--- Exercise aim ---
Exactly the lines from the line with "Generate a Blender" to the line with "random.seed(7)" should be extracted, both included, with no other lines.

--- Available data ---
※
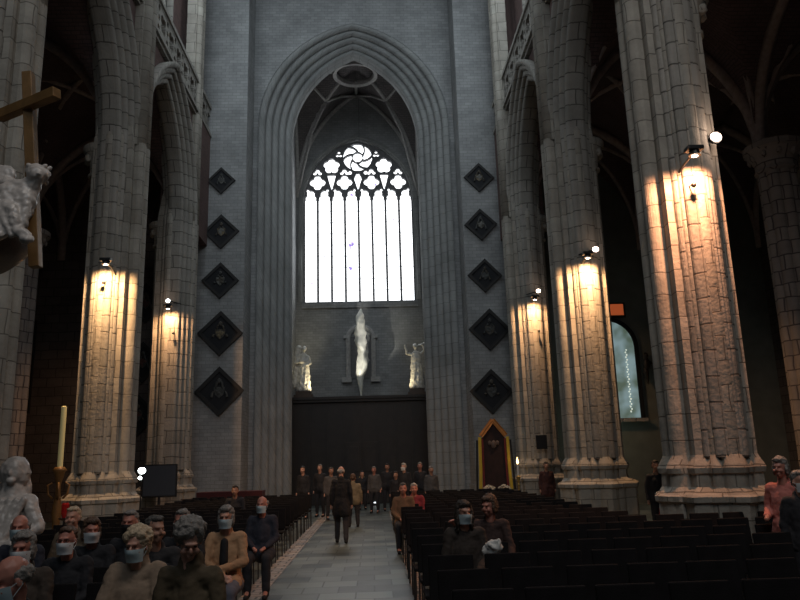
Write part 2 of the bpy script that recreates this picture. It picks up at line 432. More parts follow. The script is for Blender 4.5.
※
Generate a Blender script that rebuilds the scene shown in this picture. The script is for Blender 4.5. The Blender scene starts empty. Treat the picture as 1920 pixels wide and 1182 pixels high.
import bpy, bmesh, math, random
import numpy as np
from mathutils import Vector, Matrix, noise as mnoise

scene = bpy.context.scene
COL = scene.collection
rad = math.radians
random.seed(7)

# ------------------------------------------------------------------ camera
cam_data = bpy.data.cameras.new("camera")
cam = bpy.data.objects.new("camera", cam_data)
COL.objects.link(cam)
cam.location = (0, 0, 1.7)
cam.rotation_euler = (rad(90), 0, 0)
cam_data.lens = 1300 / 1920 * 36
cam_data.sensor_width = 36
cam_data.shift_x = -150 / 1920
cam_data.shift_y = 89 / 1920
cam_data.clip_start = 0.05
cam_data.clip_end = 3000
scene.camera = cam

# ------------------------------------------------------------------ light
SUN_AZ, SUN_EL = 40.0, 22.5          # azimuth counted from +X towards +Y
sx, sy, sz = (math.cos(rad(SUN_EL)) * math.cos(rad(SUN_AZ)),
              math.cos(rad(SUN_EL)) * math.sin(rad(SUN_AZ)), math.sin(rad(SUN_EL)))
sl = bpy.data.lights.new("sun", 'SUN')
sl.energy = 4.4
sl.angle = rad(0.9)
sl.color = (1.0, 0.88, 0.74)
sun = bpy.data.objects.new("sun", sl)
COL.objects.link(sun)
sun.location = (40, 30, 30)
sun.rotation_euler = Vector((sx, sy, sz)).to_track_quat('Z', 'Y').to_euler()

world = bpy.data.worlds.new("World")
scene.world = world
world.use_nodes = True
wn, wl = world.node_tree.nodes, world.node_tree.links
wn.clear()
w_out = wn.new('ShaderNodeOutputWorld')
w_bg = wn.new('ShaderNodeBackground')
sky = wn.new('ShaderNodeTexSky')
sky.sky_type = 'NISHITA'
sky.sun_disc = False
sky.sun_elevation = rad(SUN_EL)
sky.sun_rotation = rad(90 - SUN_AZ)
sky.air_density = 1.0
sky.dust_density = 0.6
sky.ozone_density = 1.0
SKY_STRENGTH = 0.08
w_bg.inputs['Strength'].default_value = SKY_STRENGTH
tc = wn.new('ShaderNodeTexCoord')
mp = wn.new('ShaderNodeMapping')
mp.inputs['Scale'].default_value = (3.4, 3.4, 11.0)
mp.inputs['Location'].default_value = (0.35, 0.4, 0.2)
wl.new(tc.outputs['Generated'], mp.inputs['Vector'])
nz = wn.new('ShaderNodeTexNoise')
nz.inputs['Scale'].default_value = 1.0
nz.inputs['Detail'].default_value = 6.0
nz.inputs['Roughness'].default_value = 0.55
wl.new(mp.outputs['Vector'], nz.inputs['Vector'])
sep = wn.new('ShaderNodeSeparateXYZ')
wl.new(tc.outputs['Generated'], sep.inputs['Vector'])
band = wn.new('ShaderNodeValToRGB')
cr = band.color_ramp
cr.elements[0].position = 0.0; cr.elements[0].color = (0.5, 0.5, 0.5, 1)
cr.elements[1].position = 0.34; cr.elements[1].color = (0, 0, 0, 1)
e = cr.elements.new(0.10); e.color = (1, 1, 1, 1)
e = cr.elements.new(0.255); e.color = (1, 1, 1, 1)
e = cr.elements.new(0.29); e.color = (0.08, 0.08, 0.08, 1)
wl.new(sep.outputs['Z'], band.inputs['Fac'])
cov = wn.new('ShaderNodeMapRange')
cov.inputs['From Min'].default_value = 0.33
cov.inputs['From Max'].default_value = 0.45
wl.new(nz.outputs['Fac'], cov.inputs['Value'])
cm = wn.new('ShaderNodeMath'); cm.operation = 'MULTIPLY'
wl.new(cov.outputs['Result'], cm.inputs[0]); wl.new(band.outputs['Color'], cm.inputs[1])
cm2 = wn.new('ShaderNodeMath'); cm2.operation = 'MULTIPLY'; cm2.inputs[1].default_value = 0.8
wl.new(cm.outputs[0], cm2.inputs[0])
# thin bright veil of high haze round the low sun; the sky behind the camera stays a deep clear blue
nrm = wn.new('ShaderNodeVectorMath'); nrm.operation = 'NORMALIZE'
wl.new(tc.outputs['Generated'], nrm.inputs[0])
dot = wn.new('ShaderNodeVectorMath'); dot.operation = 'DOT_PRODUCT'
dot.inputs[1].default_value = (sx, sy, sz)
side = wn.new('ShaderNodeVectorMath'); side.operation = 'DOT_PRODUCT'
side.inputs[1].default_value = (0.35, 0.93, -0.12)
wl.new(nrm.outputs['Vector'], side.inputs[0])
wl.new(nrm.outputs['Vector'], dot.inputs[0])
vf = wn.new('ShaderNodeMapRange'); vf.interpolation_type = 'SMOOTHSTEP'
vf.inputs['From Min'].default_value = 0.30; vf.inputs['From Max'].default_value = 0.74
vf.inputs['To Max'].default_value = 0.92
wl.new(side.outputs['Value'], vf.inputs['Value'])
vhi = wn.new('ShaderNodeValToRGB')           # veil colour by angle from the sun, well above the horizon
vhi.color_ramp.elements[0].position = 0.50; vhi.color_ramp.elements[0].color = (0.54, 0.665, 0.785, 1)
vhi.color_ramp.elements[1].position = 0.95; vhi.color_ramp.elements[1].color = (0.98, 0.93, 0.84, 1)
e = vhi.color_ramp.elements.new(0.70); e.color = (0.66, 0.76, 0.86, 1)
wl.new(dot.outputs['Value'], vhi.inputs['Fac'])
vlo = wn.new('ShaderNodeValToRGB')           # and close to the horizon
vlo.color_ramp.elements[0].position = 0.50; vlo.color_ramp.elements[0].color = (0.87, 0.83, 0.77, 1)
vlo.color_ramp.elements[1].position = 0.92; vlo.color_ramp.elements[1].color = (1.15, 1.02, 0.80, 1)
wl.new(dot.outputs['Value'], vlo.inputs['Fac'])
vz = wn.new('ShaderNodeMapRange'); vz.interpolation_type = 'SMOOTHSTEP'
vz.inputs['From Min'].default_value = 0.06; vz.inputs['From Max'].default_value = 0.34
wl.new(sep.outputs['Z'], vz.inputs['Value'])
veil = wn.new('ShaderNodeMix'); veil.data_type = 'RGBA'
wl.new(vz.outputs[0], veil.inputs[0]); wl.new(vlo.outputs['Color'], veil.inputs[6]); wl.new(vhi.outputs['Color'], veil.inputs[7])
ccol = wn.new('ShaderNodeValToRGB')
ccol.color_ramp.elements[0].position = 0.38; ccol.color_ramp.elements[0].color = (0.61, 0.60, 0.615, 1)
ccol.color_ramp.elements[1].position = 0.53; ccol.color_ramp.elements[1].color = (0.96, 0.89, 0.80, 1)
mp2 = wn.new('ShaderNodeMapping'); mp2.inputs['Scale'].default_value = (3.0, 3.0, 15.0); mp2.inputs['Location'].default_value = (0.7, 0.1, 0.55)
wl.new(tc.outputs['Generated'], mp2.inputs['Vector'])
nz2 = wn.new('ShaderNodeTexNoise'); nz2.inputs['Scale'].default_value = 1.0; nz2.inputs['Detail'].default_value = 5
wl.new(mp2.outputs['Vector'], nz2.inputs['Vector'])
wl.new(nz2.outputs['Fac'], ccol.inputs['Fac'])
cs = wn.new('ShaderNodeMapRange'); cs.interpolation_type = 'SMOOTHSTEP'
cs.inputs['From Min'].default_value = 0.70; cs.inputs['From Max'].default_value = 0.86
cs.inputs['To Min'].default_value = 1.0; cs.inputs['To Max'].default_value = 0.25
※
--- Correct answer ---
Generate a Blender script that rebuilds the scene shown in this picture. The script is for Blender 4.5. The Blender scene starts empty. Treat the picture as 1920 pixels wide and 1182 pixels high.
import bpy, bmesh, math, random
import numpy as np
from mathutils import Vector, Matrix, noise as mnoise

scene = bpy.context.scene
COL = scene.collection
rad = math.radians
random.seed(7)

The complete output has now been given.